Tuesday, January 04, 2011

Devil's Island



A film by Friðrik Þór Friðriksson, written by Einar Kárason (Icelandic title: Djöflaeyjan), 1996.

This DVD was part of my Christmas "haul" and is an off-beat film concerned with the lives of lower class people living in abandoned U.S. military barracks in Reykjavik in the late 1950's. It stars Baltasar Kormákur as Baddi, a rebel without a cause who lived briefly in the U.S. and returned with a pompadour and an attitude. His shiftless hedonism, based upon American pop culture, clashed with these impoverished families, in a unique, short-lived environment.

The film veers close to stereotype at times (with the usual quirky Icelandic tropes), but the high level of acting and the basic humanity of the characters kept it from veering into parody. There are sub-themes of alcoholism and despair, but ultimately the film is not depressing. A worthwhile effort about a unique historical situation which manages to embrace some universal truths.

Readily available through Amazon.

UPDATE: A newly published analysis of Devil's Island at Senses of Cinema...

By Professor Batty



4 Comments:

Anonymous Caroline said...

I am quite curious to watch this movie. I enjoyed Kormakur's 101 Reykjavik and The Sea a lot (second a bit less). The story of Devil's Island reminds me of some elements of Indridason's novel Silence of the Grave that I reviewed as well. Thanks for your comment about Laxness on my blog. I have the following book in German "I tuninu heima". Which one would that be in English, do you know? It is a memoir.

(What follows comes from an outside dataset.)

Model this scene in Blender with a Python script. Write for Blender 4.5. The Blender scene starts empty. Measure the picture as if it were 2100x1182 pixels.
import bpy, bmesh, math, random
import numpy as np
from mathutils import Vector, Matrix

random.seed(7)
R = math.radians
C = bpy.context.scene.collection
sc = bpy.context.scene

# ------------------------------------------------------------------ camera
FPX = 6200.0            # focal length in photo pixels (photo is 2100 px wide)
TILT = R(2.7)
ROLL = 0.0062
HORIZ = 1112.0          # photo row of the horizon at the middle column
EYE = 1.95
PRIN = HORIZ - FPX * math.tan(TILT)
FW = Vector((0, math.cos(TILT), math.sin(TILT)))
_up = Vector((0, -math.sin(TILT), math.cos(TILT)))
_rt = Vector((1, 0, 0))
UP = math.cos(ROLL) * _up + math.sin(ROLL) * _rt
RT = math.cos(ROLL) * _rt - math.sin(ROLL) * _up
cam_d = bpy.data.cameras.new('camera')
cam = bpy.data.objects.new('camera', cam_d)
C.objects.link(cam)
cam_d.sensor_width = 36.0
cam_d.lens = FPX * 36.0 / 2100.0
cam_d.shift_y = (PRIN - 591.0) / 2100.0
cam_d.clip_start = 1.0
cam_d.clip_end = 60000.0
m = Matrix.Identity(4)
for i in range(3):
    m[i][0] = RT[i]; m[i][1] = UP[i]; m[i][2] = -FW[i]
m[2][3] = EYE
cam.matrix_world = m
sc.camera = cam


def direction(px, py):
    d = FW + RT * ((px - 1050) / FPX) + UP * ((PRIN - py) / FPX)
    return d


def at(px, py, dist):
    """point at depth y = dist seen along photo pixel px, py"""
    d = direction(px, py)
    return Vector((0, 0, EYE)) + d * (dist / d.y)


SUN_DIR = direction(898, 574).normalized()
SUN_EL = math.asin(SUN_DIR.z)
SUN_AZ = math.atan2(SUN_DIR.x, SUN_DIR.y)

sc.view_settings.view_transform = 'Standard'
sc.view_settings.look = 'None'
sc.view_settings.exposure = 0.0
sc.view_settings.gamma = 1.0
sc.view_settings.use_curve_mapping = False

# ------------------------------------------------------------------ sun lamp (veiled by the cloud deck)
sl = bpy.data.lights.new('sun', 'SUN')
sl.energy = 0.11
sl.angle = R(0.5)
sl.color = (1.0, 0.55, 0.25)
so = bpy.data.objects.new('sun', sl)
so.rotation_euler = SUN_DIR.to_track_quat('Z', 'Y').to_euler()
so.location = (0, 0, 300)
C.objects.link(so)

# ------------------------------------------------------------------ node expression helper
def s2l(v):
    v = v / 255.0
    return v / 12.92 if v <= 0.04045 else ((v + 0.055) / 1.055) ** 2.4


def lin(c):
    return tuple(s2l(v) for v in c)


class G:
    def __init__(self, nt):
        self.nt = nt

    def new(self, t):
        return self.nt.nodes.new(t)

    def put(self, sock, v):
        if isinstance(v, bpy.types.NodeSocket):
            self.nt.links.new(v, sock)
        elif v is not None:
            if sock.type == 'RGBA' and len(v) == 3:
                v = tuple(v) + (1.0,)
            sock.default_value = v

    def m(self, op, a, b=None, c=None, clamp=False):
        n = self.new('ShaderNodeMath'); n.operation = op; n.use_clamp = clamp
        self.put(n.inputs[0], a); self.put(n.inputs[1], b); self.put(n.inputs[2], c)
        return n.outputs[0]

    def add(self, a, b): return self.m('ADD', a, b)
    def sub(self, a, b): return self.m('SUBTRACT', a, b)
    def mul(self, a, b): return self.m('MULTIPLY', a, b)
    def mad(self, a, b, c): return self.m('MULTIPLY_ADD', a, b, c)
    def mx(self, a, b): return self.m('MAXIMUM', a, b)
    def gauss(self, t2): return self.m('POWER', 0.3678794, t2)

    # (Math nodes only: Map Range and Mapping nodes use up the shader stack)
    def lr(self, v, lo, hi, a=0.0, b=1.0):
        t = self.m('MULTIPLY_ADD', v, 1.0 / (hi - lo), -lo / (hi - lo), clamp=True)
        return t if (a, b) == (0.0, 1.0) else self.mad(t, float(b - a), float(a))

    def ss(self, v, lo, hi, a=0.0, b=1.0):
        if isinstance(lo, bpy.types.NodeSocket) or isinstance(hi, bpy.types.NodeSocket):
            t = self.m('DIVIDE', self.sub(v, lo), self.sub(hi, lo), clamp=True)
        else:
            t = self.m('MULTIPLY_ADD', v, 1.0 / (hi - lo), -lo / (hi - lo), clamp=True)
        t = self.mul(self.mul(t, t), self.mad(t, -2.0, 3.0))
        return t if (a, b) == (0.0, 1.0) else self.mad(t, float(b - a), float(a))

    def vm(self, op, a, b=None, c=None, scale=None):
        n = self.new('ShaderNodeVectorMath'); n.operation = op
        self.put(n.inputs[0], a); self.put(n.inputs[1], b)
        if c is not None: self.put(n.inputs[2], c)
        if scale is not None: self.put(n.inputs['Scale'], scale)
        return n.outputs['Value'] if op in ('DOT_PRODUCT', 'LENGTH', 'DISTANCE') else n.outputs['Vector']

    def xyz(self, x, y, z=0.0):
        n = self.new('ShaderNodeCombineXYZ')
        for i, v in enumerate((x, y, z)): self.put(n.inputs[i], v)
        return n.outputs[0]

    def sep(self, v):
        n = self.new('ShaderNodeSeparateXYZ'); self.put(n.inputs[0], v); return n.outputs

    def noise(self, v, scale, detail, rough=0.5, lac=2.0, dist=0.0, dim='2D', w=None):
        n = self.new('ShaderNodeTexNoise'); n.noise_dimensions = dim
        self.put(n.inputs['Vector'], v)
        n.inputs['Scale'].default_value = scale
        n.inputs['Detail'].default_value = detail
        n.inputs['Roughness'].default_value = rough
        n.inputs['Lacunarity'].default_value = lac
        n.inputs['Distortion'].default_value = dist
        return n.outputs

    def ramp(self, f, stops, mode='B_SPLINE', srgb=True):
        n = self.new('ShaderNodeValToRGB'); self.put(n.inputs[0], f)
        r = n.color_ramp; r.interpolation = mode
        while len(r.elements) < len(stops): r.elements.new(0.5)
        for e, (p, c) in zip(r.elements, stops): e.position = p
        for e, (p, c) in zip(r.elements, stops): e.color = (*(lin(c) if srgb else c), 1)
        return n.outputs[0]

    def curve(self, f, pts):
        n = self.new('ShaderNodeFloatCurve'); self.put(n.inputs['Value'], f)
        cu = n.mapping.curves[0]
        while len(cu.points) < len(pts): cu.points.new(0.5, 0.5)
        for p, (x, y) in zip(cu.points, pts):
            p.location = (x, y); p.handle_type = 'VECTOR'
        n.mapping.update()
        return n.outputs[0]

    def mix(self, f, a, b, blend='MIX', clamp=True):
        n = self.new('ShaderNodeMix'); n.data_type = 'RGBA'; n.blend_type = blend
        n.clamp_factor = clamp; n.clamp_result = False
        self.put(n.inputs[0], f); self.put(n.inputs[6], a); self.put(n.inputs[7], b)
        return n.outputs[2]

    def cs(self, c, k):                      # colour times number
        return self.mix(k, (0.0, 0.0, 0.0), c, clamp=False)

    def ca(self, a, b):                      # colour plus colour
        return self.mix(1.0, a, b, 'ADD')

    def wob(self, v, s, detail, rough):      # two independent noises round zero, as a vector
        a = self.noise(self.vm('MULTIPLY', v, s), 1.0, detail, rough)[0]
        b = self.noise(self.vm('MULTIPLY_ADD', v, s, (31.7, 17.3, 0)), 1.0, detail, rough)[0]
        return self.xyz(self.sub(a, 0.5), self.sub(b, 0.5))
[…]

Blogger Professor Batty said...

Kormakur's film White Night Wedding and his film of Indriðassonn's Jar City are both better films, in my opinion. He is also a noted stage director, his version of Ibsen's Peer Gynt (Petur Gautur) was the most intense theater experience I've ever had.

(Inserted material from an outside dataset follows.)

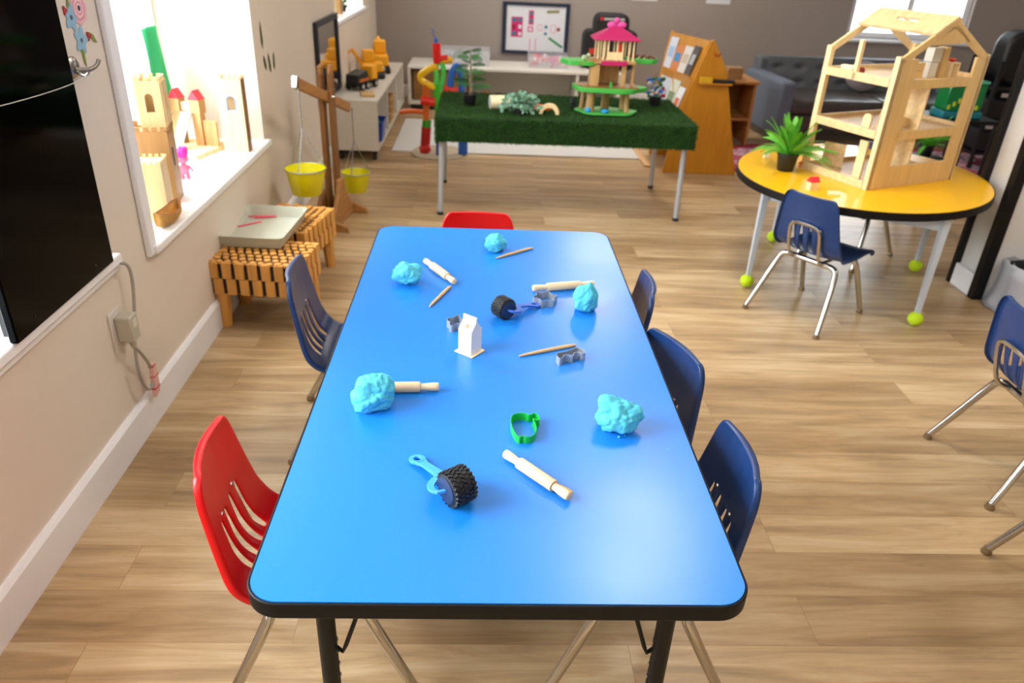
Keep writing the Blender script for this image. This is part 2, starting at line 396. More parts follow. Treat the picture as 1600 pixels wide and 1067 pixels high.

I tuninu heima was the first volume of Halldór's memoirs- the Laxness entry in Wikipedia has a full bibliography- it was published in 1975, seven years after Under the Glacier, his last novel. Search this blog for "Laxness in Translation" for my reviews of his books.

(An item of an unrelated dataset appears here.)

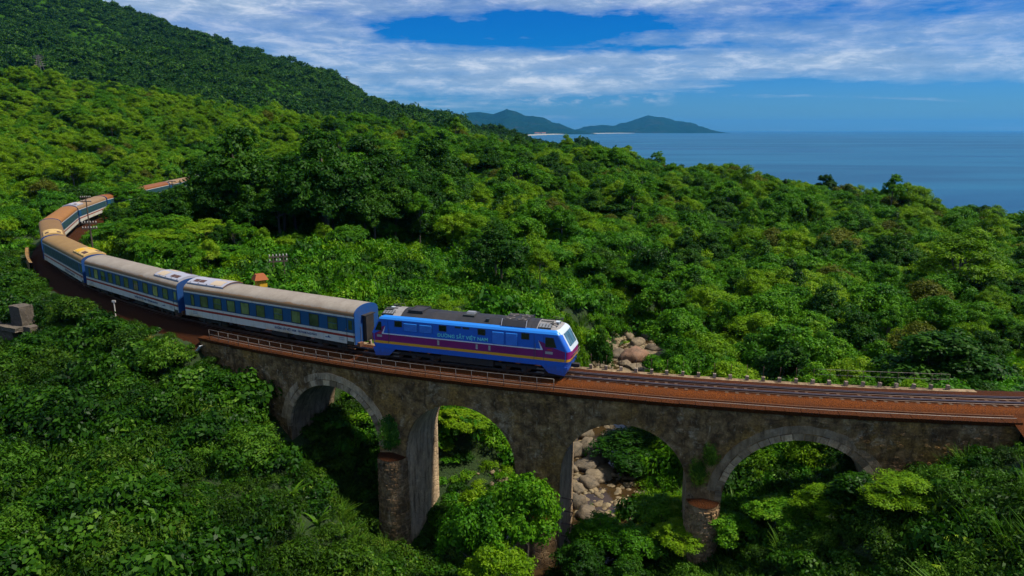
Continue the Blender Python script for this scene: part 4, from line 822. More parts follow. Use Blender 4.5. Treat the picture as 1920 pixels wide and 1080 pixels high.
CL = 19.4
def ringf(x0, x1, z0, z1, y, sg):
    m = MB(); ya, yb = (y, y + .035) if sg > 0 else (y - .035, y)
    m.box(x0, x1, ya, yb, z0, z0 + .035); m.box(x0, x1, ya, yb, z1 - .035, z1); m.box(x0, x0 + .035, ya, yb, z0 + .035, z1 - .035); m.box(x1 - .035, x1, ya, yb, z0 + .035, z1 - .035); return m
def make_coach(roofkey, unit=None, unit_end=-1, shutters=False, detail=True):
    """local x: -CL/2 rear .. +CL/2 front; unit_end -1 rear, +1 front"""
    root = empty('passenger_coach'); h = CL / 2; hw = 1.42; body_end = h - .04
    # side shells, painted in separate sheets: white skirt, red stripe, blue band, white line
    sh = MB()
    for y in (-hw, hw): sh.box(-h, h, min(y, y * .965), max(y, y * .965), .88, 3.14)
    sh.box(-h, h, -hw * .96, hw * .96, .86, 1.0); sh.build('body', [CWHITE], root)
    for sg in (-1, 1):
        y = sg * hw
        panel(-h + .004, h - .004, 1.80, 2.97, y, .006).build('blue_band', [CBLUE], root); panel(-h + .004, h - .004, 1.42, 1.60, y, .006).build('red_stripe', [CRED], root); panel(-h + .004, h - .004, 3.12, 3.17, y, .012).build('eaves_line', [CRED], root)
        if shutters:
            for k_ in range(17):
                x0 = -h + 1.0 + k_ * 1.0; fo = panel(x0, x0 + .82, 1.92, 2.86, y + sg * .006, .012).build('window', [FRAME], root); panel(x0 + .04, x0 + .78, 1.96, 2.82, y + sg * .018, .006).build('shutter', [SHUT], fo)
        else:
            ws = [(.89, 1.33), (2.1, 3.1), (3.78, 4.78), (5.46, 6.46), (7.14, 8.14), (8.95, 9.95), (10.95, 11.95), (12.9, 13.9), (14.82, 15.82), (16.74, 17.74)]
            if sg > 0: ws = [(CL - b, CL - a) for a, b in ws]
            for k_, (a, b_) in enumerate(ws):
                fo = ringf(a - h, b_ - h, 1.86, 2.87, y + sg * .006, sg).build('window', [FRAME], root)
                if k_ in (2, 6, 9): panel(a - h + .035, b_ - h - .035, 1.90, 2.34, y + sg * .008, .006).build('pane', [GL_GREEN], fo); panel(a - h + .035, b_ - h - .035, 2.38, 2.83, y + sg * .008, .006).build('pane', [GL_GREEN], fo)
                else: panel(a - h + .035, b_ - h - .035, 1.89, 2.84, y + sg * .008, .006).build('pane', [GL_GREEN], fo)
        dx_ = (18.62, 19.34) if sg < 0 else (.06, .78)
        fo = MB(); a, b_ = dx_[0] - h, dx_[1] - h; fo.box(a, a + .03, min(y + sg * .006, y + sg * .02), max(y + sg * .006, y + sg * .02), .9, 3.0); fo.box(b_ - .03, b_, min(y + sg * .006, y + sg * .02), max(y + sg * .006, y + sg * .02), .9, 3.0); fo.box(a + .03, b_ - .03, min(y + sg * .006, y + sg * .014), max(y + sg * .006, y + sg * .014), .88, 1.12)
        d_ = fo.build('door', [FRAME], root); panel(a + .2, b_ - .15, 2.05, 2.8, y + sg * .006, .012).build('pane', [GL_GREEN], d_); hd = MB(); hd.box(a - .12, a + .02, min(y + sg * .03, y), max(y + sg * .03, y), 2.0, 2.08); hd.build('handle', [GALV], d_)
        st = MB(); st.box(a, b_, min(y - sg * .25, y), max(y - sg * .25, y), .52, .56); st.box(a, b_, min(y - sg * .25, y), max(y - sg * .25, y), .72, .75); st.build('step', [RUSTY], root)
        if detail:
            x_ = -h + 13.25 if sg < 0 else h - 13.25; side_text('lettering', TXT['coach'], root, x_, y + sg * .008, 1.10)
            lg = MB(); x0 = (16.4 - h) if sg < 0 else -(16.4 - h); m_ = 1 if sg < 0 else -1; yo = y + sg * .008
            lg.add([(x0, yo, 1.12), (x0 + m_ * .55, yo, 1.12), (x0 + m_ * .55, yo, 1.18), (x0, yo, 1.18)], [(0, 1, 2, 3)]); lg.add([(x0 + m_ * .28, yo, 1.18), (x0 + m_ * .46, yo, 1.18), (x0 + m_ * .37, yo, 1.34)], [(0, 1, 2)]); lg.build('emblem', [NAVY], root)
            for xx in (17.8, 1.0):
                cd_ = MB(); x0 = (xx - h) if sg < 0 else -(xx - h)
                for z, wd in ((1.27, .5), (1.12, .56)):
                    for k_ in range(5): 
                        a_ = x0 + (k_ * .115) * (1 if sg < 0 else -1); cd_.add([(a_, yo, z), (a_ + m_ * .085, yo, z), (a_ + m_ * .085, yo, z + .075), (a_, yo, z + .075)], [(0, 1, 2, 3)])
                cd_.build('code_panel', [GREY], root)
    # roof: a shallow barrel
    prof = [(hw * math.cos(t), 3.14 + .74 * math.sin(t) ** .82) for t in np.linspace(0, math.pi, 23)]; v, f = [], []; nx_ = 30
    for i in range(nx_ + 1):
        for y, z in prof: v.append((-h + .02 + (CL - .04) * i / nx_, y * 1.01, z + .004 * math.sin(i * 2.1)))
        if i: f += [((i - 1) * 23 + k_, i * 23 + k_, i * 23 + k_ + 1, (i - 1) * 23 + k_ + 1) for k_ in range(22)]
    link('roof', mesh('roof', v, f, [ROOFS[roofkey]], smooth=True), root)
    for sg in (-1, 1):                                                  # end walls with gangway
        e = MB(); poly = [(-hw, .88)] + [(-p[0] * -1, p[1]) if 0 else (p[0], p[1]) for p in prof[::-1]] + [(hw, .88)]; poly = [(hw, .88)] + prof + [(-hw, .88)]; e.prism(poly, 'x', sg * (h - .02), sg * (h + .05)); ew = e.build('end_wall', [CEND], root)
        e2 = MB(); arc = [(y * 1.025, z + .03) for y, z in prof]; 
        gw = MB(); gw.box(min(sg * (h + .05), sg * (h + .38)), max(sg * (h + .05), sg * (h + .38)), -.46, .46, 1.0, 3.0); gw.box(min(sg * (h + .05), sg * (h + .40)), max(sg * (h + .05), sg * (h + .40)), -.62, .62, 3.0, 3.08); gw.build('gangway', [BLACK], root)
        for y in (-1.0, 1.0): bf = MB(); bf.box(min(sg * (h + .05), sg * (h + .3)), max(sg * (h + .05), sg * (h + .3)), y - .22, y + .22, .70, 1.02); bf.build('buffer_step', [RUSTY], root)
        rbt = MB(); rbt.tube([(sg * (h + .09), -.8, 1.0), (sg * (h + .09), -.8, 2.2)], .02, 5); rbt.build('end_handrail', [GALV], root)
    if unit:
        um, cm = (UNIT, CREAM) if unit == 'white' else (UNITY, YPIL if unit == 'yellow' else UNITY); x0, x1 = (-h + .15, -h + 4.7); zc = lambda y: 3.20 + .80 * math.sqrt(max(0, 1 - (y / 1.46) ** 2)) ** 1.0
        ys = np.linspace(-1.08, 1.08, 13); v = []; fl = 1 if unit_end < 0 else -1
        for x_ in (x0, x0 + .05, x1 - .05, x1):
            for y in ys: v.append((x_ * fl, y, zc(y) + (.0 if x_ in (x0, x1) else .0) + .07))
        f = [(i * 13 + k_, i * 13 + k_ + 1, (i + 1) * 13 + k_ + 1, (i + 1) * 13 + k_) for i in range(3) for k_ in range(12)]
        b0 = len(v)
        for x_ in (x0, x1): 
            for y in ys: v.append((x_ * fl, y, zc(y) - .25))
        f += [(k_, b0 + k_, b0 + k_ + 1, k_ + 1) for k_ in range(12)] + [(39 + k_, 39 + k_ + 1, b0 + 13 + k_ + 1, b0 + 13 + k_) for k_ in range(12)] + [(0, 39, b0 + 13, b0), (12, b0 + 12, b0 + 25, 51)]
        me = mesh('roof_unit', v, f, [um]); bm = bmesh.new(); bm.from_mesh(me); bmesh.ops.recalc_face_normals(bm, faces=bm.faces); bm.to_mesh(me); bm.free(); uo = link('roof_unit', me, root)
        def up(name, xa, xb, ya, yb, m_, lift=.085):
            yy = np.linspace(ya, yb, 4); vv = [(x_ * fl, y, zc(y) + lift) for x_ in (xa, xb) for y in yy]; return link(name, mesh(name, vv, [(k_, k_ + 1, k_ + 5, k_ + 4) for k_ in range(3)], [m_]), uo)
        for sgy in (-1, 1):
            for q in range(2): up('grille', x0 + .55 + q * .72, x0 + 1.2 + q * .72, sgy * .45, sgy * .88, GRILLE)
            up('cream_panel', x1 - 1.75, x1 - .35, sgy * .2, sgy * .98, cm)
            for q in range(4): up('lifting_eye', x0 + .3 + q * 1.05, x0 + .42 + q * 1.05, sgy * .98, sgy * 1.06, FRAME, .09)
        ed = MB(); ed.tube([((x1 + .05) * fl, y, zc(y) + .03) for y in ys], .04, 5); ed.build('unit_edge', [RUSTY if unit == 'white' else GRILLE], uo)
    for x_ in (-h + 2.9, h - 2.9): bogie(root, x_, 2, 2.0)
    for x0, x1, y0, y1 in ((-2.6, -.8, -1.15, -.5), (.6, 2.4, -1.2, -.4), (-1.2, 1.0, .5, 1.15), (3.2, 4.4, -1.15, -.6)): MB().box(x0, x1, y0, y1, .42, .86).build('equipment_box', [BLACK], root)
    return root
GRP = 'coaches of the train'
specs = [('grey', 'white', -1, False, 'blue and white coach coupled right behind the locomotive, grey roof'), ('grey', 'white', 1, False, 'blue and white coach with grey roof, second behind the locomotive'),
         ('ochre', 'yellow', 1, True, 'dark shuttered coach with ochre roof and yellow roof unit on the curve'), ('brown', 'ochre', 1, True, 'dull brown roofed coach at the tightest bend of the train'),
         ('orange', None, 1, True, 'orange brown roofed coach just beyond the tight bend'), ('tan', 'white', 1, True, 'tan roofed coach with a white unit at its near end'),
         ('rust', None, 1, True, 'rust red roofed coach half hidden behind the grove'), ('rust', None, 1, True, 'rust orange roofed coach seen through the gap in the trees'),
         ('tan', None, 1, True, 'pale tan roofed coach with blue side near the tail of the train'), ('white', None, 1, True, 'white roofed last visible coach disappearing into the trees')]
proto = {}
for k_, (rk, un, ue, shut, lab) in enumerate(specs):
    key = (rk, un, ue, shut)
    if key in proto: c_ = copy_tree(proto[key])
    else: c_ = make_coach(rk, un, ue, shut, k_ < 3); proto[key] = c_
    tag(c_, lab, 'train car', GRP); place_vehicle(c_, 16.8 + 20.2 * k_, CL)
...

Anonymous Caroline said...

I didn't know he was a stage director, thanks for the info. And I will try to watch White Night Wedding. I read quite a few of your reviews... And the post Laxness in translation. Absolutely great for those who are not familiar with Laxness and probably even those who are. I need to read Laxness soon.


Blogger Professor Batty said...

You have an advantage in that Salka Valka and Gerpla should be readily available in German, they are hard to find in English.